As well as telling the story of endless Frenchness, the film also evokes the endless outside fascination with the nation, and perhaps its capital more particularly, as a site of longing and dreaming. After the couple of years we’ve all had, I can’t object to that.


The most ‘Wes Anderson’ places in France

Angoulême

It’s quite charming to think of the film’s cast of Hollywood stars living alongside the population of this quaint, pretty town in the southwest of France. The little city is also the comic book capital of France, with a museum dedicated to the art.

Paris

Anderson first fell in love with Paris as a teenager. The city has been referenced in his work, notably in the short film Hotel Chevalier, which was actually filmed in Hotel Raphael in the upscale 16th arrondissement. Other Wes-like locations include the offbeat Museums of Hunting and Nature, and Fairground Arts, the curiosities at the Saint-Ouen flea market, and the art deco pool at Hotel Molitor.

Juan-les-Pins beach with rows of baby blue sunloungers - Alexandre Rotenberg /Getty Images
Juan-les-Pins beach with rows of baby blue sunloungers - Alexandre Rotenberg /Getty Images

Antibes

Peter Sarstedt’s ‘Where Do You Go To My Lovely’ provides the soundtrack to Hotel Chevalier.
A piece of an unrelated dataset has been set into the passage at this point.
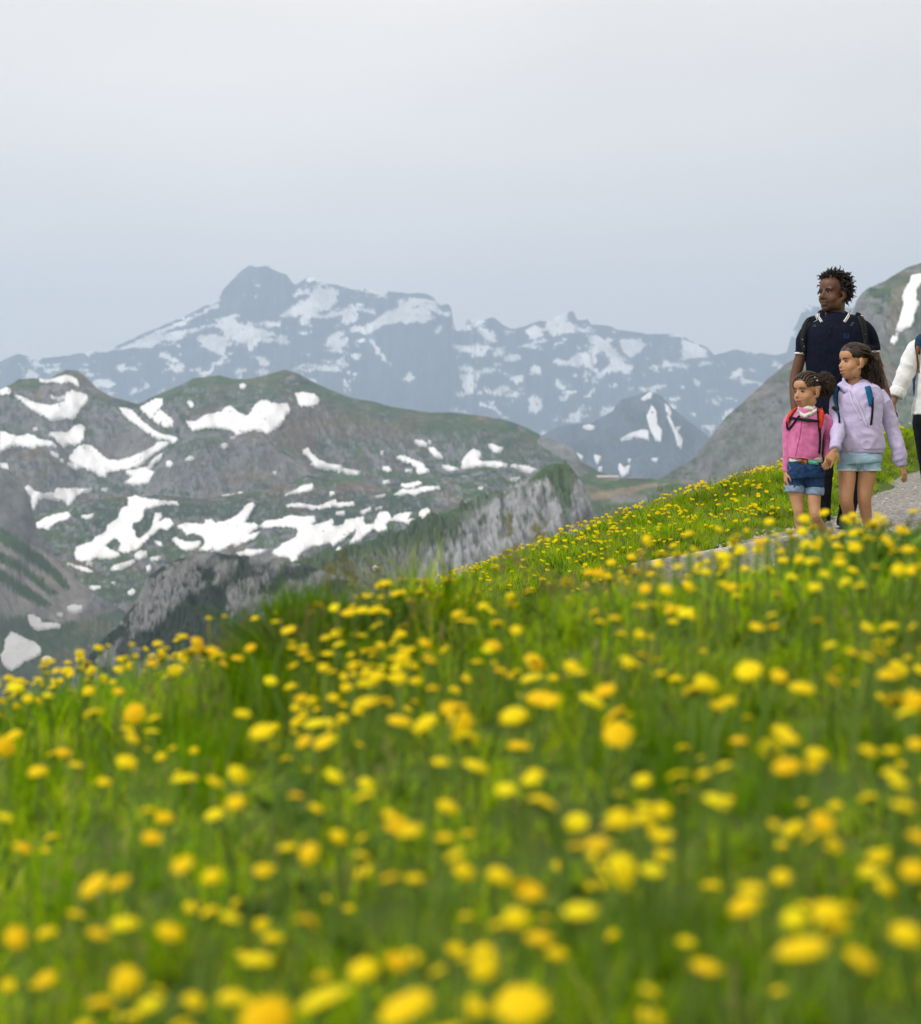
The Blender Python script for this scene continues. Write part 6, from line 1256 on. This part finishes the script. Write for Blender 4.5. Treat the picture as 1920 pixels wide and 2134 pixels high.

The whimsical tune evokes the glamor of summers in Juan-les-Pins, Antibes, with its sparkling blue waters, rows of colourful sun loungers and palm tree-lined avenues.

view of river with pastel-coloured houses and flowers - robert harding/Digital Vision
view of river with pastel-coloured houses and flowers - robert harding/Digital Vision

Annecy

With its pastel-hued houses, narrow cobbled streets and glimmering lakes and canals — all against a mountainous backdrop — this Alpine town could easily be the dreamy setting of a Wes movie.

Cabourg

The kitsch, slightly faded glamour of this seaside town on the Norman coast mirrors Brighton et al. across the Channel. Surely its retro casino would make a fine frame for snappy Anderson dialogue.